Question: If the position of the electron is measured within an accuracy of ±0.002 nm, calculate the uncertain...

Question

If the position of the electron is measured within an accuracy of ±0.002 nm, calculate the uncertainty in the momentum of the electron. Suppose the momentum of the electron is $\dfrac{h}{4\pi m}\times 0.05nm$ , is there any problem in defining this value?

Answer 1

Solution

The question is related to Heisenberg’s uncertainty principle. According to the uncertainty principle there will always be an error while simultaneously measuring the position and momentum of a body in the quantum or microscopic world. From the mathematical expression of this uncertainty principle we would be able to find the uncertainty in the momentum of an electron.
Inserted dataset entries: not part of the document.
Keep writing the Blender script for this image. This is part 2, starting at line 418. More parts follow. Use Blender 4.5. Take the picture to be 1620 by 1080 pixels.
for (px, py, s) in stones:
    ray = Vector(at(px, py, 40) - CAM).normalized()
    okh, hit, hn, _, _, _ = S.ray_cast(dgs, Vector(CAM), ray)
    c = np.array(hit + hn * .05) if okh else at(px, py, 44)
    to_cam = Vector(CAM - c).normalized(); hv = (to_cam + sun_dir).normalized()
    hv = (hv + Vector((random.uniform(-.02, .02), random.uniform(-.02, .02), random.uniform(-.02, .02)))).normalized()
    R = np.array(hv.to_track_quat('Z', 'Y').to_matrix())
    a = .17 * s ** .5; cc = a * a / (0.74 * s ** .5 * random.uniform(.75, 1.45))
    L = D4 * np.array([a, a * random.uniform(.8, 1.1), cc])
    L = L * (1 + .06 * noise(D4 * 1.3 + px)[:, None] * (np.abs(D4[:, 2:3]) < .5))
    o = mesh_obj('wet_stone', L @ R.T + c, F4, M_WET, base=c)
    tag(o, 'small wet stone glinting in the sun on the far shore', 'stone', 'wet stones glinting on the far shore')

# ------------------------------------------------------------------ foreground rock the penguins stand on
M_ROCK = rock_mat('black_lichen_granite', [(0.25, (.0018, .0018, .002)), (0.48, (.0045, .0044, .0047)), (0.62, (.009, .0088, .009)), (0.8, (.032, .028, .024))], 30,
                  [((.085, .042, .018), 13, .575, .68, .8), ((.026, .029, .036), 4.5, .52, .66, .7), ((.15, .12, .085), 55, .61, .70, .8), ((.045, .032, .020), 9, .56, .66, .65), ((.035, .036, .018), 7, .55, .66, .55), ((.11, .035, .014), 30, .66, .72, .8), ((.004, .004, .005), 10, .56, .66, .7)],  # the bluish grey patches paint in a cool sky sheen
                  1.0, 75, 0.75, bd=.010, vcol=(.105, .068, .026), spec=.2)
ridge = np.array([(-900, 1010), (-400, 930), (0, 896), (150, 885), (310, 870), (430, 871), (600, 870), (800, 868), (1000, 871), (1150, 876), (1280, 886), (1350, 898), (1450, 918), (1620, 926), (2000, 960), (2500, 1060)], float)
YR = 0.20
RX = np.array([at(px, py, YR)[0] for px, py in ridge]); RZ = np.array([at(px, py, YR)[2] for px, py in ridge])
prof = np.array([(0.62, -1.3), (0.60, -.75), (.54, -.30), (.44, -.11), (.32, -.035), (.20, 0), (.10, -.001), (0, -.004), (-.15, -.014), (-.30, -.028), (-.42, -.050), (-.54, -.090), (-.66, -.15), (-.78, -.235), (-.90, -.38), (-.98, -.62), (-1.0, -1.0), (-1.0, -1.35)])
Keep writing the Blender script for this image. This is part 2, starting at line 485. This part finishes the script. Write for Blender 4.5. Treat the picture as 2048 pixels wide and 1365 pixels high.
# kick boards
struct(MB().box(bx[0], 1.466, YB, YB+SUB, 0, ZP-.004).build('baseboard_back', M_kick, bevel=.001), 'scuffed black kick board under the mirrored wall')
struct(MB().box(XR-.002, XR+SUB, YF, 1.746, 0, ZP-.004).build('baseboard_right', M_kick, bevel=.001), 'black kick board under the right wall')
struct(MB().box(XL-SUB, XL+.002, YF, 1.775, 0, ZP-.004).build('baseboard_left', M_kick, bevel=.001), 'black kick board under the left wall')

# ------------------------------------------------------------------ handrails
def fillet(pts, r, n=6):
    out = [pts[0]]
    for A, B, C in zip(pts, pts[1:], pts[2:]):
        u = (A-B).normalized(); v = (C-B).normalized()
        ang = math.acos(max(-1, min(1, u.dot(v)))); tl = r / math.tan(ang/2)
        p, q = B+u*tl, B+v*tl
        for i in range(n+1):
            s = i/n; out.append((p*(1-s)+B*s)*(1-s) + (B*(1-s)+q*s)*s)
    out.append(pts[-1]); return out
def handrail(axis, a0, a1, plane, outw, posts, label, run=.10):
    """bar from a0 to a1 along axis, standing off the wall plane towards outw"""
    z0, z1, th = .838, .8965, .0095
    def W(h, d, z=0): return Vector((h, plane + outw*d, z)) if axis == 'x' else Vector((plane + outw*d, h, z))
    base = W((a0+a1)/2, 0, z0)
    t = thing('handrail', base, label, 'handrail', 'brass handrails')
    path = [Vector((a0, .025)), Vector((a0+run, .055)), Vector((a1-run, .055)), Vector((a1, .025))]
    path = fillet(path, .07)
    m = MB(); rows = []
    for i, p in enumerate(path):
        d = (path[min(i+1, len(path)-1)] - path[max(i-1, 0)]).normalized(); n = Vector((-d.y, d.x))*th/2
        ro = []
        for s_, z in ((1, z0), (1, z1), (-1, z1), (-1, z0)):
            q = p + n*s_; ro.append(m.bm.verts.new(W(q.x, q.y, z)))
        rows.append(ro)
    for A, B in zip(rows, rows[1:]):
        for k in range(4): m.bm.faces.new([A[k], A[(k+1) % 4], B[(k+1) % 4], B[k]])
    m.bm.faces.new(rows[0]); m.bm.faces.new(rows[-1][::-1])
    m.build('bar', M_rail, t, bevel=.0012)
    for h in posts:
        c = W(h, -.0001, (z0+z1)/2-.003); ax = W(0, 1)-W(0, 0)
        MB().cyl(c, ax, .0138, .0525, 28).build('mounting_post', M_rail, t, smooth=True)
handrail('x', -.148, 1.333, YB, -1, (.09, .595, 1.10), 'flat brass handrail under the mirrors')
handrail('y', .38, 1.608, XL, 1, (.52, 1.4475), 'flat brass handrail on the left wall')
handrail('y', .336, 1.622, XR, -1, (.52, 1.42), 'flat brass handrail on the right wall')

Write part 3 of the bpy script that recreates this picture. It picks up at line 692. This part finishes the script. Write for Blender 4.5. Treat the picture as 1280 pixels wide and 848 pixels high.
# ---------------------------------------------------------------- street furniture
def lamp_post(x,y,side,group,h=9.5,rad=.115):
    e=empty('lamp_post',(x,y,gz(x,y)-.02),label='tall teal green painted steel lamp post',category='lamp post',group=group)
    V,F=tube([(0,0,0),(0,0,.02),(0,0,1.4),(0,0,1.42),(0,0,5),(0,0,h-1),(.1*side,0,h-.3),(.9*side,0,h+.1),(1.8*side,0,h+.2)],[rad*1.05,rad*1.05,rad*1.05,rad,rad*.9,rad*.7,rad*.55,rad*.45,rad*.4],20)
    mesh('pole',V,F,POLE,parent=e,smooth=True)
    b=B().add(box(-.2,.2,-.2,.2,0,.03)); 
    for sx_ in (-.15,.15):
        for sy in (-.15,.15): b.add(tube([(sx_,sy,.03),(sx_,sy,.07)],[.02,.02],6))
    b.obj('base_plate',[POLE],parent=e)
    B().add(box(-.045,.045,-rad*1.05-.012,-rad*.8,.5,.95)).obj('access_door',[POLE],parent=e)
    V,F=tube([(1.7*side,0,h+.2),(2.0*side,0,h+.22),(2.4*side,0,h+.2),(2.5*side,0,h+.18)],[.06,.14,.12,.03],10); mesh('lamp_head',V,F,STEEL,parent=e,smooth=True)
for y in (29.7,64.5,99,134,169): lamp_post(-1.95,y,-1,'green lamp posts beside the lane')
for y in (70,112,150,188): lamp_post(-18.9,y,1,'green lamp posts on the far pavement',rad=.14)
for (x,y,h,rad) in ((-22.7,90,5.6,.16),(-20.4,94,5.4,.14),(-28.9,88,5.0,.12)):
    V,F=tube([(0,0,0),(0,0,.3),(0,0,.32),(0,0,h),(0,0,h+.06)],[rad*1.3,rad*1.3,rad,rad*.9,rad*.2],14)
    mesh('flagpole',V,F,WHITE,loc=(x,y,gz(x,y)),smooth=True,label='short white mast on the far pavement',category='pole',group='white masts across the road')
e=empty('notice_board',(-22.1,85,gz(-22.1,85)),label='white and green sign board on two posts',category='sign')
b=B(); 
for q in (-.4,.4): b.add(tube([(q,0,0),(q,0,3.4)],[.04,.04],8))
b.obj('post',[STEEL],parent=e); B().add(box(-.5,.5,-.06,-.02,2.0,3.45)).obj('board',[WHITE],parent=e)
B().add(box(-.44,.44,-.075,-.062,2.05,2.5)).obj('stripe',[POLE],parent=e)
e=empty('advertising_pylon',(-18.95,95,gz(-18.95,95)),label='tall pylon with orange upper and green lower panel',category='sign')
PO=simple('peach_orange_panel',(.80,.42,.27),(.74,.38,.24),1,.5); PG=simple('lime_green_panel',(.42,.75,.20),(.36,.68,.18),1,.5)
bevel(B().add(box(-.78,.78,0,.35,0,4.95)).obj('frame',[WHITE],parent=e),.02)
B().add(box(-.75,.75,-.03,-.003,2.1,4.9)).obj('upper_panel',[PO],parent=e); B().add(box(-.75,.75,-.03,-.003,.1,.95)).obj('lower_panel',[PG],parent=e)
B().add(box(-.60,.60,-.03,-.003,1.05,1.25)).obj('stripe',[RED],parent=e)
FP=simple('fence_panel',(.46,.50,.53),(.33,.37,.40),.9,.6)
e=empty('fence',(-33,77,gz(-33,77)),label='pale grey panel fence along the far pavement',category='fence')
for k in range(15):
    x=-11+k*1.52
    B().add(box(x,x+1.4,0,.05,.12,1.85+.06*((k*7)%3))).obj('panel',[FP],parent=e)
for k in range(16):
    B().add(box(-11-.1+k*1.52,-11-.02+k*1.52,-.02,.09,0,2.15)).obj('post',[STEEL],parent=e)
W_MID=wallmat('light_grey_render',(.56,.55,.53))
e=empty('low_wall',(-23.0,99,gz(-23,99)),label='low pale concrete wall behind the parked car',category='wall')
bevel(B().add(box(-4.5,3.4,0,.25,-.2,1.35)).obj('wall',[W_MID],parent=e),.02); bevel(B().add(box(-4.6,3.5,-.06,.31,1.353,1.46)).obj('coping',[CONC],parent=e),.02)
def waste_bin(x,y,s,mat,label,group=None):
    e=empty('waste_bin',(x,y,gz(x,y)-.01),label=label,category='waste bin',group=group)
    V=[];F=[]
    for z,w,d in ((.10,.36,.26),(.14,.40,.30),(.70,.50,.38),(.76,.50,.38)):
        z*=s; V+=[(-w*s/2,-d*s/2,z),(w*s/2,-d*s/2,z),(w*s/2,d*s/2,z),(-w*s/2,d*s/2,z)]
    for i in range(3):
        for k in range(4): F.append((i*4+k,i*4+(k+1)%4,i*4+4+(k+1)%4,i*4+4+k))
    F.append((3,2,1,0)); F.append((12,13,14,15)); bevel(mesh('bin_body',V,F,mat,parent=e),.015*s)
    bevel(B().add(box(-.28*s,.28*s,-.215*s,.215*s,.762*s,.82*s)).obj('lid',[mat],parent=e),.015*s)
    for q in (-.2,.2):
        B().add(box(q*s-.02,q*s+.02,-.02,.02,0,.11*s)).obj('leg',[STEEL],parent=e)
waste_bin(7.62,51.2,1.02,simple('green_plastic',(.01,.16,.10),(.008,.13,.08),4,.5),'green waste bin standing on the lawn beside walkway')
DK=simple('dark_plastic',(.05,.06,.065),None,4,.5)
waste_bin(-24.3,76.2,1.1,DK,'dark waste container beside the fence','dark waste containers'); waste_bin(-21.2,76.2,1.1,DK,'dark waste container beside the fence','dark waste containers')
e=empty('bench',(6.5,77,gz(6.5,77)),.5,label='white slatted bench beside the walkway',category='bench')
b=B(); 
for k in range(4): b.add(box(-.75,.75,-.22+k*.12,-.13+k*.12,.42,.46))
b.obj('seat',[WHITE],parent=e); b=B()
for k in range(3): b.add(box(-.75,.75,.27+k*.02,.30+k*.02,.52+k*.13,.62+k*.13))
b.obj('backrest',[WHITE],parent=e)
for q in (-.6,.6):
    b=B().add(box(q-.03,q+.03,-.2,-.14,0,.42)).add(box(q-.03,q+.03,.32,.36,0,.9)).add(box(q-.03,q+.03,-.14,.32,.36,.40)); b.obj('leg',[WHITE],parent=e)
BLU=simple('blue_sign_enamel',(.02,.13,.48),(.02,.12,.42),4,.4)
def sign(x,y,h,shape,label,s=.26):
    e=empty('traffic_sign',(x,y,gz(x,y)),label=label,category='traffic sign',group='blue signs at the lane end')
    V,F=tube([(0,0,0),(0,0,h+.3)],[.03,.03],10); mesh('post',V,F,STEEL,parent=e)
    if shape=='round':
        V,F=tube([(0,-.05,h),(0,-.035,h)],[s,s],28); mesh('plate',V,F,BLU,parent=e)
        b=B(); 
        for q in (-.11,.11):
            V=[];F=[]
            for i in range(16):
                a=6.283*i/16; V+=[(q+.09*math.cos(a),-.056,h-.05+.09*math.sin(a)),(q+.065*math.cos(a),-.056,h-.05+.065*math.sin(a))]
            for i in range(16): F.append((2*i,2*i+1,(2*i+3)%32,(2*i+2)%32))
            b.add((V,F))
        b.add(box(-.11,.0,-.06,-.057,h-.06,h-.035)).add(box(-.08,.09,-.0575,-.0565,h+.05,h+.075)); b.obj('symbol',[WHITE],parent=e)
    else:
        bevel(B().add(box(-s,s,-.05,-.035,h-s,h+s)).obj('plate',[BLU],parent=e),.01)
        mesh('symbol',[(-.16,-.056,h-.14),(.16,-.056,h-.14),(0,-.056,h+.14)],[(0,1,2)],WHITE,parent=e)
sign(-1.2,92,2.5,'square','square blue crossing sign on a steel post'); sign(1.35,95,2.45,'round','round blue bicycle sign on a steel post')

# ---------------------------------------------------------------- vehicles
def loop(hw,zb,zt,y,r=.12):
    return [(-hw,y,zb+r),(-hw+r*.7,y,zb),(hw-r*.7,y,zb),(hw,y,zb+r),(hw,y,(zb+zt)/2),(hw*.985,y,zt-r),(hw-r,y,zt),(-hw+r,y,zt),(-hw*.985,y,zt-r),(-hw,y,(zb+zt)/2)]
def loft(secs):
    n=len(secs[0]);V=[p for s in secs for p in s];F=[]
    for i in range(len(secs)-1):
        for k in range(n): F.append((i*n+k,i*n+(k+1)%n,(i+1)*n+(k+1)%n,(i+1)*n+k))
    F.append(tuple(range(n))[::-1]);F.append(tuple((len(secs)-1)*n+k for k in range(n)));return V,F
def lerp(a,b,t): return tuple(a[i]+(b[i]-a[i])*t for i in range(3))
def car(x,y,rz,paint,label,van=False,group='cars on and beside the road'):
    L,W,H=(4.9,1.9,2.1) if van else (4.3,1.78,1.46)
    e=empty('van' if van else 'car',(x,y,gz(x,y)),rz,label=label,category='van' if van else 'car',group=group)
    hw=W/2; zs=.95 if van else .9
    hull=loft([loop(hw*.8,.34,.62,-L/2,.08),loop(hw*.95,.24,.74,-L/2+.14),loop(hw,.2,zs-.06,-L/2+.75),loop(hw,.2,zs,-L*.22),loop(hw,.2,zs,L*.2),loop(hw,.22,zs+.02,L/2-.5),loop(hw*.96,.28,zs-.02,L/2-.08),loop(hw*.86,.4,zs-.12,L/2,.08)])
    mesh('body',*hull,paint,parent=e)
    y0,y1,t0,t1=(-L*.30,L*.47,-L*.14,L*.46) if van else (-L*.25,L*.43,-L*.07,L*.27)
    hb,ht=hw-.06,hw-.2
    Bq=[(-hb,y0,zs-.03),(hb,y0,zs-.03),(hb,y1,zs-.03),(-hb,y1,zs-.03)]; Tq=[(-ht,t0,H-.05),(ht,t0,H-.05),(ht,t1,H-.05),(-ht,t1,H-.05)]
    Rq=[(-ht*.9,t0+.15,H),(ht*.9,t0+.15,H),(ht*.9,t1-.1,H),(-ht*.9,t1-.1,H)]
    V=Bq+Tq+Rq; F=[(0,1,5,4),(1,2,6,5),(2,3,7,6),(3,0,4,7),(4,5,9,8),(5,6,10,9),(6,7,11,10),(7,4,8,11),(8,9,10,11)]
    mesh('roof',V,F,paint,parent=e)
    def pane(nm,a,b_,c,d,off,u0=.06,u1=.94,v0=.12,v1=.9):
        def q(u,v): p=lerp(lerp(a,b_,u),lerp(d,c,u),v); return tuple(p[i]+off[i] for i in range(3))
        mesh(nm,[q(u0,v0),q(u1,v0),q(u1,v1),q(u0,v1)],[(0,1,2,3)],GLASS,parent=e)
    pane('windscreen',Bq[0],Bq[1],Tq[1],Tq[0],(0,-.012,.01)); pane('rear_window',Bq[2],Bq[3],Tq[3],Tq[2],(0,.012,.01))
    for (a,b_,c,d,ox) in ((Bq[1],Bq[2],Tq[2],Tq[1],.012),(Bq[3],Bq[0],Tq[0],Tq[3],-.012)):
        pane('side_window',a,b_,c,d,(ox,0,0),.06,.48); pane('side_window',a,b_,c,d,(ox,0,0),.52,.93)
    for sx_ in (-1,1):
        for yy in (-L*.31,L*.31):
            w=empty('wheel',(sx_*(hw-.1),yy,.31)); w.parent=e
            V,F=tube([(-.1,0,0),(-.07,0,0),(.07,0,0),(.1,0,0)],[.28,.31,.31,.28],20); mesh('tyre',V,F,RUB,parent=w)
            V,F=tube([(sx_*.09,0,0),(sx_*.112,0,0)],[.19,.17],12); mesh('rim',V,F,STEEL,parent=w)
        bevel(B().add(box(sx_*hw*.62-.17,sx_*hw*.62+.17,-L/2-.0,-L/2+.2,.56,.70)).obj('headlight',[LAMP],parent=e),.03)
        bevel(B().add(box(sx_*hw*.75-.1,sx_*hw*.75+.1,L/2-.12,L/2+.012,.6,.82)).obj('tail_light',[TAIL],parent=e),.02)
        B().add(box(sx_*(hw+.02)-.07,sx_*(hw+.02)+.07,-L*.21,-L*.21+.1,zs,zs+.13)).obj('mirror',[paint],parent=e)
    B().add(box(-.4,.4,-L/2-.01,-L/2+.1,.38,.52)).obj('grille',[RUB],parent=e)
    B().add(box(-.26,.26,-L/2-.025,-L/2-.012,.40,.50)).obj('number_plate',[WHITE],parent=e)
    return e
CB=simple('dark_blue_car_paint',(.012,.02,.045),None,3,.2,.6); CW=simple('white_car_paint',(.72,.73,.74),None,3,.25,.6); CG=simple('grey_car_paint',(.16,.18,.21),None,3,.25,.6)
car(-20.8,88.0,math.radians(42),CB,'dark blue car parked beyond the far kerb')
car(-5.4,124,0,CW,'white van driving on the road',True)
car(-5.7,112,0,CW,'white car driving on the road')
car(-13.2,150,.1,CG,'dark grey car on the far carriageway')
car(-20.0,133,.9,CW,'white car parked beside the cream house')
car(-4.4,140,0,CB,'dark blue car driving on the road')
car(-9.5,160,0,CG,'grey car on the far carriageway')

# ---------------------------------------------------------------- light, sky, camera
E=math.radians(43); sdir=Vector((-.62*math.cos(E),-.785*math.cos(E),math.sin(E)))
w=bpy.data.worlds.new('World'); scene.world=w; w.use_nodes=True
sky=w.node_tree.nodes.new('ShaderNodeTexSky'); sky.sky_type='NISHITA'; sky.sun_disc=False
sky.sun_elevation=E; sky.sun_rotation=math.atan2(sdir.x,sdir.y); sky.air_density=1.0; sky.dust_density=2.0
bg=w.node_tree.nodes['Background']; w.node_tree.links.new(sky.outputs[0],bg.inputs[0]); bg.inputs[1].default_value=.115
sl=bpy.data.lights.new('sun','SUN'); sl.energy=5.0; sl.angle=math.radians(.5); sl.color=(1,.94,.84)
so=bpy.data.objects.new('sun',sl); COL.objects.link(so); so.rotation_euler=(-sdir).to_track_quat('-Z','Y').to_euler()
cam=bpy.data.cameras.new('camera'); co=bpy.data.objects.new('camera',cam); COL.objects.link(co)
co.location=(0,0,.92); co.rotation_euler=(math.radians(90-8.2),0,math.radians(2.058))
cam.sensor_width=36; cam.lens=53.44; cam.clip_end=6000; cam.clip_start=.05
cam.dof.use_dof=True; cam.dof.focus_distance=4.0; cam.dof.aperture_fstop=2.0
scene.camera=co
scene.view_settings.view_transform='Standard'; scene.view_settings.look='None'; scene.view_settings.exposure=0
Complete step by step answer:
- Let’s start with the concept of Heisenberg’s uncertainty principle. The principle states that we cannot measure the momentum (p) and the position (x) of a particle simultaneously with absolute precision. That is the more accurately we know one of these values (momentum or position), the less accurately we know the other.
- Multiplying together the errors in the measurements of the values of the position and momentum, will give rise to a number greater than or equal to half of a constant called "h-bar" and this quantity is equal to Planck's constant (h) divided by 2π.
- The mathematical representation of this law can be given as follows
$\Delta x.\Delta p\ge \dfrac{h}{4\pi }$
Where $\Delta x$ is the uncertainty in the position of electron
$\Delta p$ is the uncertainty in the momentum of electron
h is the Planck’s constant ( $6.626\times {{10}^{-34}}Js$ )
Since we are asked to find the uncertainty in the momentum of the electron we can rearrange the above equation as follows,
$\Delta p=\dfrac{1}{\Delta x}.\dfrac{h}{4\pi }$
Substituting the given values in the equation we get,
$\Delta p=\dfrac{1}{0.002}nm\times \dfrac{6.626\times {{10}^{-34}}Js}{4\times 3.14}$
As we know one nanometer is ${{10}^{-9}}$ m. Hence we can write 0.002 nm as $2\times {{10}^{-12}}m$ . Substitute this in the above equation
$\Delta p=\dfrac{1}{2\times {{10}^{-12}}m}nm\times \dfrac{6.626\times {{10}^{-34}}Js}{4\times 3.14}$
$\Delta p=2.637\times {{10}^{-23}}kgm{{s}^{-1}}$

Therefore the uncertainty in the momentum of the electron is $2.637\times {{10}^{-23}}kgm{{s}^{-1}}$ .
$Actual\text{ }momentum=\dfrac{h}{4\pi m\times 0.05nm}$
$=\dfrac{6.626\times {{10}^{-34}}Js}{4\times 3.14\times 5.0\times {{10}^{-11}}m}$
$=1.055\times {{10}^{-24}}kgm{{s}^{-1}}$
We can't take exact value of momentum since the magnitude of the actual momentum is smaller than the uncertainty and as a result, it will violate Heisenberg’s uncertainty principle and the value $\dfrac{h}{4\pi m}\times 0.05nm$ cannot be defined.

Note: It should be noted that the uncertainty principle is the reason for the failure of Bohr’s atomic model. According to Bohr the electron revolves around the nuclei in the fixed orbits with fixed velocity. Thus he said that the momentum and position of the electron can be found accurately, which is in strict disparity with the uncertainty principle.